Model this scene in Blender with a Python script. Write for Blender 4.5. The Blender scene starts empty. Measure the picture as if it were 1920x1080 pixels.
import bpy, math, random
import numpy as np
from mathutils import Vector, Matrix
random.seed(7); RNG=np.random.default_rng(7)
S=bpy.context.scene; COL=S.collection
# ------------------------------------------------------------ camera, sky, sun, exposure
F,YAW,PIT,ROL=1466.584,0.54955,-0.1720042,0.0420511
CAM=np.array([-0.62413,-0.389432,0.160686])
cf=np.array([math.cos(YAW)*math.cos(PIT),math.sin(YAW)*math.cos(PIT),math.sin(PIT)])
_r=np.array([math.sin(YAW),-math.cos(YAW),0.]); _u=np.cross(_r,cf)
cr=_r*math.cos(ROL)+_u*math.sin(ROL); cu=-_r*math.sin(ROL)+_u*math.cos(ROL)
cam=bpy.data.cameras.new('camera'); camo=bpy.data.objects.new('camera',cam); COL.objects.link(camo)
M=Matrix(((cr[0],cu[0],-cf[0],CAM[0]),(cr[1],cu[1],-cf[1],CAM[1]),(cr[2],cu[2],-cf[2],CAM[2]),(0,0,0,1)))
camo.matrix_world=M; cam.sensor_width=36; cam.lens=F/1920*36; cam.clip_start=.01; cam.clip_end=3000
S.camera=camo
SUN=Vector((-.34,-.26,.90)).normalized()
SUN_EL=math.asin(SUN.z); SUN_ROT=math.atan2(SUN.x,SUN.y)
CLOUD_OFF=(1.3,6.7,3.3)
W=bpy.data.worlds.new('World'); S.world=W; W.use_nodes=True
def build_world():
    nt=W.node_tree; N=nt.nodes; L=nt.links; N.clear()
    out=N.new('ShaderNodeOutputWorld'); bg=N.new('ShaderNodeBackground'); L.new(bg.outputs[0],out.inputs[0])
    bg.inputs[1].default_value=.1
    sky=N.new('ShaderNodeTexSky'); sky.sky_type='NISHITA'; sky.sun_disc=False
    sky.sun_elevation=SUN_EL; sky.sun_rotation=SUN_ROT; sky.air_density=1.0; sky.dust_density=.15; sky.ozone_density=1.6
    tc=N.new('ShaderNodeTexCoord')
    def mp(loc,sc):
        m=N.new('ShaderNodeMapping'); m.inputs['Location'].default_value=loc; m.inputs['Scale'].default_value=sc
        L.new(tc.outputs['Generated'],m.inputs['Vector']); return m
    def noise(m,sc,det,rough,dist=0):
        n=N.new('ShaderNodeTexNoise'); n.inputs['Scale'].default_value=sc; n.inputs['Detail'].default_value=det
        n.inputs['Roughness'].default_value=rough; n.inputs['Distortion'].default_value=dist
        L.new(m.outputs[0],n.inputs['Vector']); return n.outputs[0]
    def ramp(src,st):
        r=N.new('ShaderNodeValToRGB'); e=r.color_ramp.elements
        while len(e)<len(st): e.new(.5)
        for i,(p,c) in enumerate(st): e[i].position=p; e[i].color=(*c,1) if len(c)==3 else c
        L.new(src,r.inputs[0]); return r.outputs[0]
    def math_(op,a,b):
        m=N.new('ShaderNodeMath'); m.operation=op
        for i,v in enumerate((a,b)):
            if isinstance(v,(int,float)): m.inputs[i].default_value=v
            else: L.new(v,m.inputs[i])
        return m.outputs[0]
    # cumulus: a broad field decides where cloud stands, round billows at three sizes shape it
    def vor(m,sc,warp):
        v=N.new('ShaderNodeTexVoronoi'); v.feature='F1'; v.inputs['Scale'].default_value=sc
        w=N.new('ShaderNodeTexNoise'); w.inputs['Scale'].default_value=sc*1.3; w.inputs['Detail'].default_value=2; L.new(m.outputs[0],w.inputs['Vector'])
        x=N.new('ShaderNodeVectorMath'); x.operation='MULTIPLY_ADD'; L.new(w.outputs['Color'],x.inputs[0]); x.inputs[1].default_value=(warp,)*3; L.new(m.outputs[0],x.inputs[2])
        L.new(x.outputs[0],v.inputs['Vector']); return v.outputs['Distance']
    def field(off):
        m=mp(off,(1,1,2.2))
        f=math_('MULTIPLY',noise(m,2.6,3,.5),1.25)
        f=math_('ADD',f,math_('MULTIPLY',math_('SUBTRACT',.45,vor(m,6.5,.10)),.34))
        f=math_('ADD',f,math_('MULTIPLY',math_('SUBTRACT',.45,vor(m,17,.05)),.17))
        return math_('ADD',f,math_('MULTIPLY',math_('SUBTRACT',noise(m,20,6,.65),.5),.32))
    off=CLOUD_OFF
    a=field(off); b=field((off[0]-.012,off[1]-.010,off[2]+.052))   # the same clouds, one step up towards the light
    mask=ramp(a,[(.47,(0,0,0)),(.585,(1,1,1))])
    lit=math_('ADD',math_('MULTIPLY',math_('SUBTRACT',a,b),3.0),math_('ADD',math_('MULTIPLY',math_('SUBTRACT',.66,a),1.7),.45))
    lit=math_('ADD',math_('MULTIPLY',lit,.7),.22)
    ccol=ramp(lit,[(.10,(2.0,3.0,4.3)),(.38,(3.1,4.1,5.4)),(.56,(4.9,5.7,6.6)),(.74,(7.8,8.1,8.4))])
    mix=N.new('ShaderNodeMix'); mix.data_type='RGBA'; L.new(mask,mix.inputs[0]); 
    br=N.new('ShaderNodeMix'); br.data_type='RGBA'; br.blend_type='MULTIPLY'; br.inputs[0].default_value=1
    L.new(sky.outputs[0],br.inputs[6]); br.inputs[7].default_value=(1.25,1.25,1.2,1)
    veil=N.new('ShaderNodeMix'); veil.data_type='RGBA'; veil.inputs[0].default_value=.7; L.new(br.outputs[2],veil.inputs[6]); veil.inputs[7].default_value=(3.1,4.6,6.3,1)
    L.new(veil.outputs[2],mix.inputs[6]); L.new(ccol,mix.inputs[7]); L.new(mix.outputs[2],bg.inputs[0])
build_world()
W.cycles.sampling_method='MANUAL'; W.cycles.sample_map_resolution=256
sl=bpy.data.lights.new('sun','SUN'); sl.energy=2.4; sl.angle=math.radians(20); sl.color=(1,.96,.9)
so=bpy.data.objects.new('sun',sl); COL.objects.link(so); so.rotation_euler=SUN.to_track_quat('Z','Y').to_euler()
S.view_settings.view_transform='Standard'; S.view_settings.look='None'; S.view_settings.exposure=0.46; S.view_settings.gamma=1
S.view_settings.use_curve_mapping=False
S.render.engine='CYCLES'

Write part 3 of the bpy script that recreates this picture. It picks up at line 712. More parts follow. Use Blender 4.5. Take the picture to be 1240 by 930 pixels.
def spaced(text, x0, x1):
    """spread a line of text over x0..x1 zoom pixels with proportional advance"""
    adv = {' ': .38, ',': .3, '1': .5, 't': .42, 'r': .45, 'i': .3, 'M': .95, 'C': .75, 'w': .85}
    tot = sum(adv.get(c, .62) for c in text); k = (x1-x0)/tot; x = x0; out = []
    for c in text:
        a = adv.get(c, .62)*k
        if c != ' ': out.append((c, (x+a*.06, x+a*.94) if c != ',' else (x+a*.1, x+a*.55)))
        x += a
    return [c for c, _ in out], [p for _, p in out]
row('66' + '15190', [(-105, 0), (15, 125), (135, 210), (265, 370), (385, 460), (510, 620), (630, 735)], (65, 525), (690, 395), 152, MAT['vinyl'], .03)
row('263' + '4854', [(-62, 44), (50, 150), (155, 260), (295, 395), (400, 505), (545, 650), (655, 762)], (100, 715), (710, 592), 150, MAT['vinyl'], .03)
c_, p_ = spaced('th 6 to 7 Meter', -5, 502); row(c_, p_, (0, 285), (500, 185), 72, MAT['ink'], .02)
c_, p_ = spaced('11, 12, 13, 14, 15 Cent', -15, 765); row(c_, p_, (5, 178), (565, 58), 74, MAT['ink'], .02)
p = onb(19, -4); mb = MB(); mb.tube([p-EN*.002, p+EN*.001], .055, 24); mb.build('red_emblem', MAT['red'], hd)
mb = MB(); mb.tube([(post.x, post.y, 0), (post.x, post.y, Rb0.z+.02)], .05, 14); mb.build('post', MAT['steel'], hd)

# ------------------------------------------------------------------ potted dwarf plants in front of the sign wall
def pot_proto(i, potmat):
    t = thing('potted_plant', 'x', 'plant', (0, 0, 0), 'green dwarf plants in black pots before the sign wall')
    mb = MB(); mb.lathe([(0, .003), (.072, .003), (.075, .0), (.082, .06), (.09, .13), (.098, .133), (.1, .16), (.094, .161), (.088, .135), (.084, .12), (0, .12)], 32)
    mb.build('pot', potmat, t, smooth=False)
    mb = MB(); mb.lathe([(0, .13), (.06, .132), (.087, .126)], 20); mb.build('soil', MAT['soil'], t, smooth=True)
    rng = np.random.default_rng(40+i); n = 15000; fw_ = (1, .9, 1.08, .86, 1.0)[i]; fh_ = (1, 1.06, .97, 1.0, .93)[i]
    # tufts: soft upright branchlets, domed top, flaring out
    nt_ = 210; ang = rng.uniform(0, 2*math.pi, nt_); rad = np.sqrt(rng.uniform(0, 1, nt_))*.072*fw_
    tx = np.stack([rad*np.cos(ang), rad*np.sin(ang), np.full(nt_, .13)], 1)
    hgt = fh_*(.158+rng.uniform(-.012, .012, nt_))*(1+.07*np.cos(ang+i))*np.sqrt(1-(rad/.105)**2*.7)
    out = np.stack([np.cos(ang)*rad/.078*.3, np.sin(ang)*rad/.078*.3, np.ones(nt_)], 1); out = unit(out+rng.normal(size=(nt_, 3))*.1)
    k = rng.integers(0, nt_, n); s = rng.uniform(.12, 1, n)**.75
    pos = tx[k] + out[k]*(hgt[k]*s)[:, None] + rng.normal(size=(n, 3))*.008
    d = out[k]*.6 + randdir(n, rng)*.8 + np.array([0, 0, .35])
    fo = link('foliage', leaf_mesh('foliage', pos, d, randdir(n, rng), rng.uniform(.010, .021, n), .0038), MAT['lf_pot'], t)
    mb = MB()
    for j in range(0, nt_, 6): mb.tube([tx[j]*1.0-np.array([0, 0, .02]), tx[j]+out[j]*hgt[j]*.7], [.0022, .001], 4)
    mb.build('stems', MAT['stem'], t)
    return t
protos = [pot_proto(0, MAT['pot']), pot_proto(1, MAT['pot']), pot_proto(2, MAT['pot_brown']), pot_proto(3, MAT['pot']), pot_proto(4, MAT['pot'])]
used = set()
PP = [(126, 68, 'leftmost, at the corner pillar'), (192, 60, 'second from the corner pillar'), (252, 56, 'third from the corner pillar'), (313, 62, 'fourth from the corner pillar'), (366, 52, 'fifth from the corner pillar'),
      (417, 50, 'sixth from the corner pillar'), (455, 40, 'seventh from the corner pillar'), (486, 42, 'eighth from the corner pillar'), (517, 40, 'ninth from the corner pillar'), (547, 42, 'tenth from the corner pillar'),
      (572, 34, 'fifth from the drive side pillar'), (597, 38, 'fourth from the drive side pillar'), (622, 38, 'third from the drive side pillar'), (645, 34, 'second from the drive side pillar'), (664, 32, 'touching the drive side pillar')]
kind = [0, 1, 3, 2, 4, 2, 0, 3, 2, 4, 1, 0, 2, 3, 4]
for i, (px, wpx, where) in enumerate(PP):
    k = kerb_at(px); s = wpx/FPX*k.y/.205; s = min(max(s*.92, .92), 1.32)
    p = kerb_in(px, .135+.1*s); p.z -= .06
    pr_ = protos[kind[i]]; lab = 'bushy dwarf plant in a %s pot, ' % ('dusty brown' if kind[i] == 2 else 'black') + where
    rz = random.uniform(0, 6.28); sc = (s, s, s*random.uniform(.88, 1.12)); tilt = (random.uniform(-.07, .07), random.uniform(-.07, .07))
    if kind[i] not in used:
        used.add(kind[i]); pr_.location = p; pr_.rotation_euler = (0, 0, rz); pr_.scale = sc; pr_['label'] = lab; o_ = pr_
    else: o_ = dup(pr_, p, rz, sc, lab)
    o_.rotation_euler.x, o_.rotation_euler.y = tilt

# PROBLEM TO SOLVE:
Which lines contain "Blender"? Copy each of them out.

# EXERCISE ANSWER:
Model this scene in Blender with a Python script. Write for Blender 4.5. The Blender scene starts empty. Measure the picture as if it were 1920x1080 pixels.
Write part 3 of the bpy script that recreates this picture. It picks up at line 712. More parts follow. Use Blender 4.5. Take the picture to be 1240 by 930 pixels.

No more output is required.